I'm sympathetic to your concept that you shouldn’t have to work 12 months on 9 months' pay. What troubles me about your stance, at least in what you shared with me, is that you’re resisting alone when it affects everyone, and you don’t mention trying to form a united front to analyze the situation and develop alternatives. If you were seen to be working with your colleagues -- as concerned about the burden on them as on yourself -- then I suspect this situation would feel different to all concerned. As it is, your stand is coming out of the hide of others. No wonder there’s tension in your environment.

If you want to contribute to your program leadership, this is an issue that’s ripe for you to approach in a constructive, problem-solving way. Broaden your concern beyond your own exploitation to the larger issue of the crushing workloads faced by your colleagues.

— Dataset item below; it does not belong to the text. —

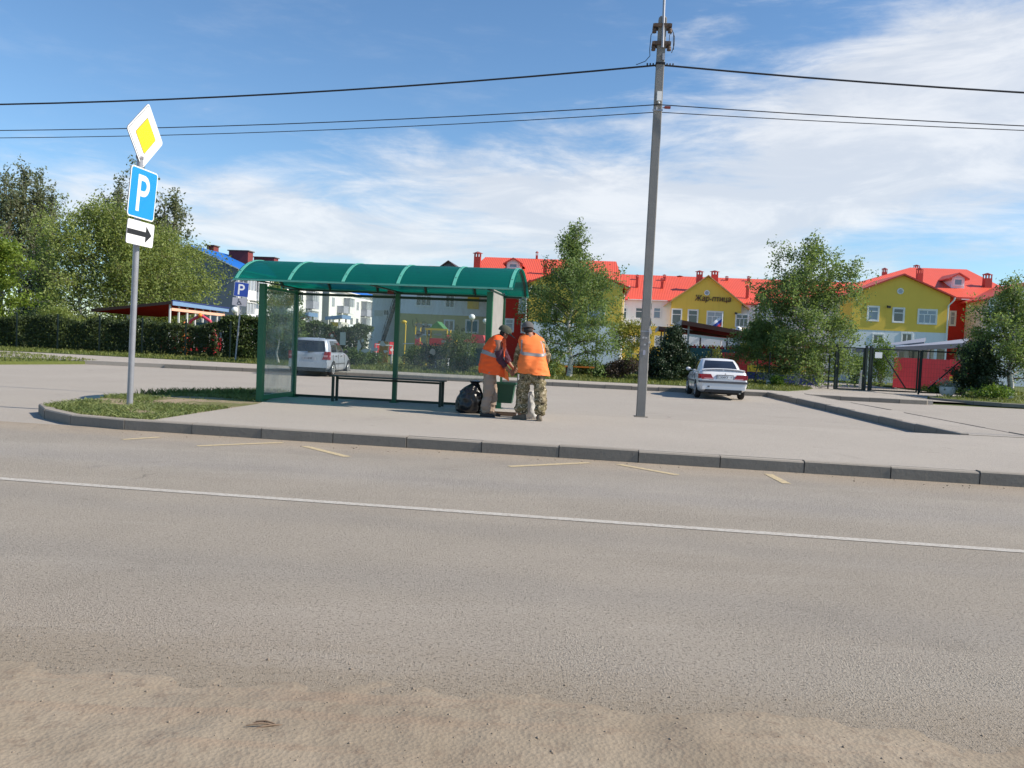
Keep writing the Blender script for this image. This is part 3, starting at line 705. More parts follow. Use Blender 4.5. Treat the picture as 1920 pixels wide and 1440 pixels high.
# torn notices and scrawls on the back glass (flat marks on the glass)
def scrawl(seed, x, z, wd, ht, mat, r=.008, n=3):
    rr = random.Random(seed); m = MB()
    for k in range(n):
        pts = []; ang = rr.uniform(0, 6)
        for i in range(9):
            ang += rr.uniform(.4, 1.3)
            pts.append((x+wd*(k+.5)/n+math.cos(ang)*wd/n*.38+i*.004, SD-.0075, z+math.sin(ang)*ht*.45))
        m.tube(pts, r, 4)
    return m.build('scrawl', mat, sh)
M['scrawl_d'] = simple('dark_marker', (.03, .035, .05), .7, 0, .1, 5); M['scrawl_l'] = simple('pale_smear', (.46, .50, .51), .8, 0, .15, 9)
for a_ in ((3, 2.44, 1.62, .11, .20), (31, 2.62, 1.60, .15, .12), (4, 2.52, 1.42, .13, .09), (41, 2.74, 1.40, .12, .12), (9, 3.30, 1.56, .10, .10), (91, 3.44, 1.52, .08, .05)): scrawl(a_[0], a_[1], a_[2], a_[3], a_[4], M['scrawl_d'], .0045, 1)
rr = random.Random(77)
for k, (x, z, a, b) in enumerate(((1.36, 1.10, .05, .13), (1.50, 1.02, .10, .035), (1.60, 1.14, .05, .11), (1.72, 1.05, .06, .05), (1.86, 1.18, .07, .05), (1.92, 1.02, .05, .03), (1.44, 1.22, .03, .05))):
    m = MB(); m.prism([(math.cos(t)*a*rr.uniform(.5, 1.3), math.sin(t)*b*rr.uniform(.5, 1.3)) for t in [i*PI/7 for i in range(14)]], (x, SD-.006, z), (1, 0, 0), (0, 0, 1), .001); m.build('smear', M['scrawl_l'], sh)
M['glue'] = simple('glue_residue', (.40, .385, .37), .9, 0, .2, 15)
rr = random.Random(8)
for k in range(7):
    x = rr.uniform(2.5, 3.5); z = rr.uniform(.95, 1.6); a, b = rr.uniform(.03, .10), rr.uniform(.02, .08); m = MB()
    m.prism([(math.cos(t)*a*rr.uniform(.6, 1.2), math.sin(t)*b*rr.uniform(.6, 1.2)) for t in [i*PI/5 for i in range(10)]], (x, SD-.006, z), (1, 0, 0), (0, 0, 1), .001)
    m.build('glue_patch', M['glue'], sh)
MB().box((1.02, SD-.012, 1.24), (.12, .008, .26)).build('notice', M['scrawl_l'], sh)
MB().box((1.99, SD-.03, 2.21), (.13, .012, .075)).build('route_plate', M['brick'], sh)
# side board plastered with torn posters (right end)
m = MB(); m.bar((2*SL, .06, 1.30), (2*SL, SD+.02, 1.30), .014, 1.92); sb = m.build('side_board', simple('weathered_board', (.27, .26, .245), .85, 0, .25, 4, .2, 20, dirt=((.25, .22, .2), .5)), sh)
m = MB(); m.bar((2*SL, SD+.05, 1.30), (2*SL, SD+.07, 1.30), .03, 1.96); m.build('board_edge', M['galv'], sb)
rr = random.Random(5)
for k in range(14):
    y = rr.uniform(.12, SD-.25); z = rr.uniform(.6, 2.1); a, b = rr.uniform(.06, .18), rr.uniform(.08, .24); m = MB()
    pts = [(2*SL-.0095-k*.0003, y+u*a*rr.uniform(.75, 1.1), z+v*b*rr.uniform(.75, 1.1)) for u, v in ((0, 0), (1, 0), (1, .5), (1, 1), (.5, 1), (0, 1), (0, .5))]
    m.add(pts, [tuple(range(7))[::-1]]); m.build('torn_poster', rr.choice((M['paper'], M['paper'], M['signgrey'])), sb)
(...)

In this economic environment, it might not be possible to change those much, but maybe the coordinator job could be redesigned in ways that would lighten the load. If you take a turn and, at the same time, express to your colleagues that one of your goals is to do a workload analysis and seek efficiencies and ways to improve things for everyone, that might lessen the tension around you. Beyond that, is this an institution-wide problem? Are all the tenured faculty feeling crushed by the workload? Is there any room to start studying that, and improving the situation? You might not be able to add bodies to lessen the load, but are there economies of scale to be achieved if duties were shifted around? Are there tasks that are being done just because That’s The Way It’s Always Been Done that maybe, now, it’s time to eliminate?

Leaders look beyond themselves. Show your leadership by doing just that.